Challenge:
Quote word for word the lines below, beginning with the first and ending with the one that has "w.node_tree.nodes['Background'].inputs[1].default_value = .004". Drop the pictures.
---------------
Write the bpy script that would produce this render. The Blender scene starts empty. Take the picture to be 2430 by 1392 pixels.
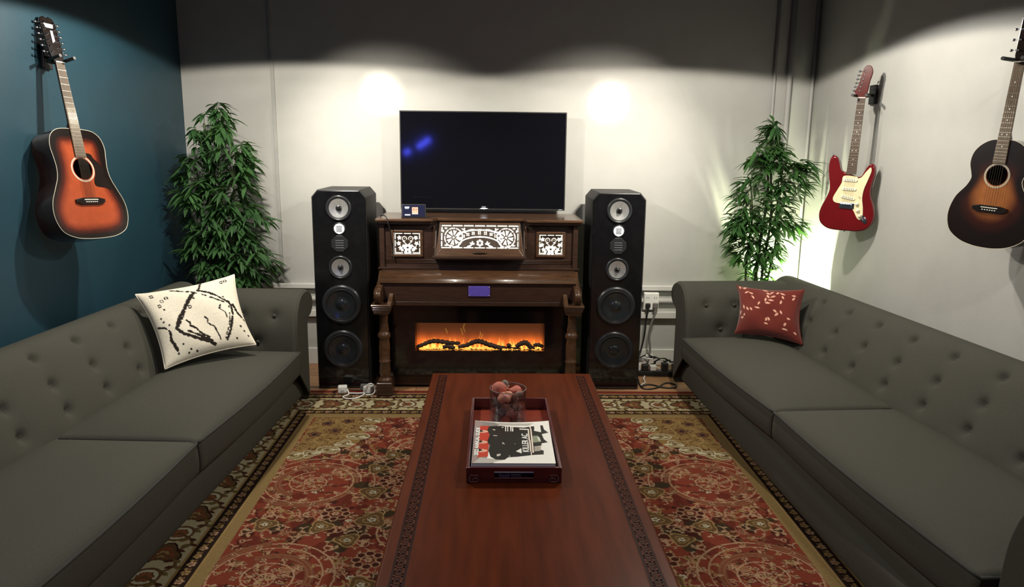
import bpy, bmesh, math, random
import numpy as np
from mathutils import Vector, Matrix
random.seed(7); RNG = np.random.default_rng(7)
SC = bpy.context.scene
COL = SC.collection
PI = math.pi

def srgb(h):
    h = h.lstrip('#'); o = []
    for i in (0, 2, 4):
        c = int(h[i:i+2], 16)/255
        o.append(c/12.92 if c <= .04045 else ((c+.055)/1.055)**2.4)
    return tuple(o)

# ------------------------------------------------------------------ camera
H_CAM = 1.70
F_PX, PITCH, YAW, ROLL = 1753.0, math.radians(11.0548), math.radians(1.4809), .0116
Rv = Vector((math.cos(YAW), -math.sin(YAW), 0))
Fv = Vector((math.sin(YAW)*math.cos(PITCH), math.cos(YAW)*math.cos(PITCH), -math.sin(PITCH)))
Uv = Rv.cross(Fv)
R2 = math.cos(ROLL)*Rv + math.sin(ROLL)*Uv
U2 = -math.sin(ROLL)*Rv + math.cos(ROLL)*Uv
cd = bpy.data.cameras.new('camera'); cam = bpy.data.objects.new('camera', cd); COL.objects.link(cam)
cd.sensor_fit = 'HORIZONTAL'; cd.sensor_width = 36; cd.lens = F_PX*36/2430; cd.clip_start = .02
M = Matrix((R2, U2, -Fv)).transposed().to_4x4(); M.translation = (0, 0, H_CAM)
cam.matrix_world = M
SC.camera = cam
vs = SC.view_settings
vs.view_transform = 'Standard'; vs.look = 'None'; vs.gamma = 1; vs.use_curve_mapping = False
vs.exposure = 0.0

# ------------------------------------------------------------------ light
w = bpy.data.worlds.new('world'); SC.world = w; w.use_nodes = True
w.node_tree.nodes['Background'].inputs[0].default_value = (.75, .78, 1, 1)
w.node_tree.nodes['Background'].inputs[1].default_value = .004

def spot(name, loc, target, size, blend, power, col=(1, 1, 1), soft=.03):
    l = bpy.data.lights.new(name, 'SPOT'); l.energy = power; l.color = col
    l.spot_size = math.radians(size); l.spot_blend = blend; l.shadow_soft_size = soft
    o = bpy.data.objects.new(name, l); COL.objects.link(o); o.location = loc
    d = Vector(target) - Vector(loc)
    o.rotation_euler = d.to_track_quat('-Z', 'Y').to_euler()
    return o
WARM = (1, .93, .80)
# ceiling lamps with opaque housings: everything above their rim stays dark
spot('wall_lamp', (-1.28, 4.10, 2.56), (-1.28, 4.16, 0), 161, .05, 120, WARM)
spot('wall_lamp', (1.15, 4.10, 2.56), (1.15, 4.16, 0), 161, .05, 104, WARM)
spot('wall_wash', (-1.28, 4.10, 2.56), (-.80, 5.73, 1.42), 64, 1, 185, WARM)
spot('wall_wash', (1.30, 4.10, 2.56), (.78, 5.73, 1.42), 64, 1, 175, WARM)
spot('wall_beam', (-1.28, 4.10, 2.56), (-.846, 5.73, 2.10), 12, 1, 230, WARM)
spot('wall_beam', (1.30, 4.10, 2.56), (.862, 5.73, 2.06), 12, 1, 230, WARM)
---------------
Problem solution:
Write the bpy script that would produce this render. The Blender scene starts empty. Take the picture to be 2430 by 1392 pixels.
import bpy, bmesh, math, random
import numpy as np
from mathutils import Vector, Matrix
random.seed(7); RNG = np.random.default_rng(7)
SC = bpy.context.scene
COL = SC.collection
PI = math.pi

def srgb(h):
    h = h.lstrip('#'); o = []
    for i in (0, 2, 4):
        c = int(h[i:i+2], 16)/255
        o.append(c/12.92 if c <= .04045 else ((c+.055)/1.055)**2.4)
    return tuple(o)

# ------------------------------------------------------------------ camera
H_CAM = 1.70
F_PX, PITCH, YAW, ROLL = 1753.0, math.radians(11.0548), math.radians(1.4809), .0116
Rv = Vector((math.cos(YAW), -math.sin(YAW), 0))
Fv = Vector((math.sin(YAW)*math.cos(PITCH), math.cos(YAW)*math.cos(PITCH), -math.sin(PITCH)))
Uv = Rv.cross(Fv)
R2 = math.cos(ROLL)*Rv + math.sin(ROLL)*Uv
U2 = -math.sin(ROLL)*Rv + math.cos(ROLL)*Uv
cd = bpy.data.cameras.new('camera'); cam = bpy.data.objects.new('camera', cd); COL.objects.link(cam)
cd.sensor_fit = 'HORIZONTAL'; cd.sensor_width = 36; cd.lens = F_PX*36/2430; cd.clip_start = .02
M = Matrix((R2, U2, -Fv)).transposed().to_4x4(); M.translation = (0, 0, H_CAM)
cam.matrix_world = M
SC.camera = cam
vs = SC.view_settings
vs.view_transform = 'Standard'; vs.look = 'None'; vs.gamma = 1; vs.use_curve_mapping = False
vs.exposure = 0.0

# ------------------------------------------------------------------ light
w = bpy.data.worlds.new('world'); SC.world = w; w.use_nodes = True
w.node_tree.nodes['Background'].inputs[0].default_value = (.75, .78, 1, 1)
w.node_tree.nodes['Background'].inputs[1].default_value = .004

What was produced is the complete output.